ISBN : 9782070417780


Voici un roman comme il y en a peu. Tour à tour cocasse et cruel, "Tête de Chien" conte l'histoire de trois générations d'une famille norvégienne émigrée au Danemark, à grands coups de retours en arrière et de questions qui demeurent provisoirement en suspens et auxquelles on obtient enfin, quand on ne s'y attendait plus, des réponses pour le moins déstabilisatrices. le narrateur, Asger, celui-là même que hante la "Tête de Chien" qui donne son titre au livre, nous entraîne à la découverte des siens, depuis les années trente et son grand-père Askild, ingénieur diplômé et adorateur gravement anarchisant de la Dive Bouteille, jusqu'à notre époque et sa soeur Stinne qui, devenue adulte, épouse La Bonde, ancien associé de son père, que les séquelles d'un périple malencontreux dans l'Himalaya contraignent désormais à porter une prothèse à la place du nez.
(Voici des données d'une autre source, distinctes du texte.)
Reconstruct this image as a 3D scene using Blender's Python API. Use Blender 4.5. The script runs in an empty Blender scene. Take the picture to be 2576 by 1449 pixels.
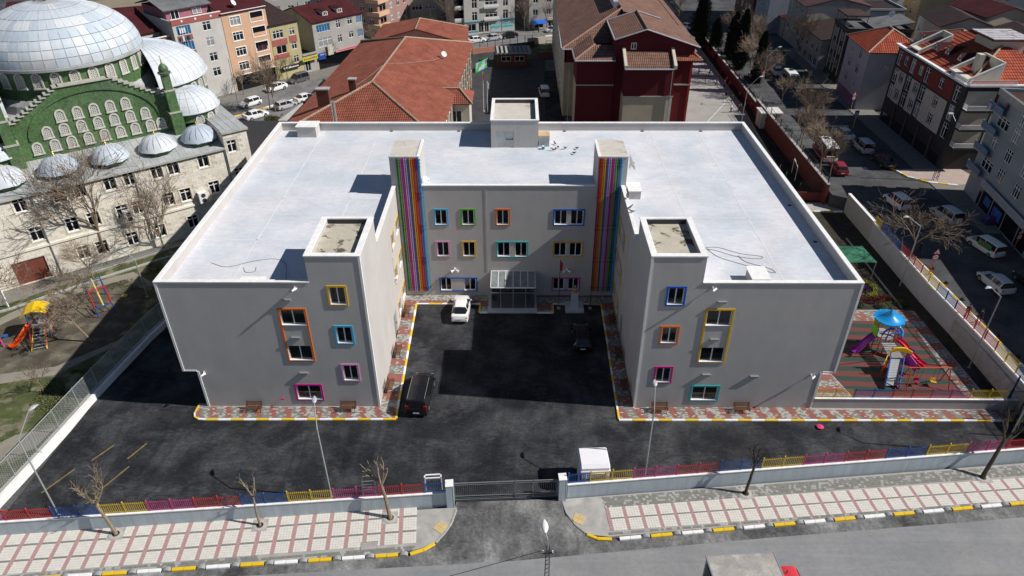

La Bonde, c'est un surnom et, des surnoms, vous en rencontrerez à la pelle dans "Tête de Chien". Ainsi, Niels Junior, le père d'Asger, doit à une paire d'oreilles un peu trop remarquables et remarquées l'évocateur sobriquet de "Feuilles de Chou" qu'il traînera jusqu'à l'adolescence. le cousin de Niels - le personnage sans doute le plus jovial du livre, qui a cru bon, au temps où il avait pris la mer, de se faire tatouer le nom de sa bien-aimée en un endroit que ma mère m'a interdit, croyez bien que je le regrette, de nommer ici - restera toute sa vie "Tête de Pomme." Au hasard des chapitres, vous rencontrerez aussi une Grosse Tomate, un Knut le Marin, une Blonde ... et, dans les petits rôles de l'enfance, un certain "Tête de Lard", par ailleurs un gamin jamais à court de mauvais tours. Parmi tous ces surnoms, mérités ou non, bienveillants ou moqueurs, seul "Tête de Chien" ne correspond à aucune entité réelle. Derrière cette tête hideuse, se dissimulent en fait les angoisses et le malaise existentiel de notre narrateur. Rappelé au Danemark par l'état préoccupant de sa grand-mère moribonde, Asger trouvera finalement la force d'exorciser non seulement ses démons mais aussi ceux de la famille tout entière par la rédaction, que n'adoucira aucun fard si ce n'est celui de l'autodérision, de ce récit où de nombreux drames éclosent au milieu de personnages si loufoques, si déjantés, que le lecteur ne peut que rire et sourire alors même qu'il sait bien que la situation n'a rien de véritablement drôle, en tous cas pour ceux qui la vivent.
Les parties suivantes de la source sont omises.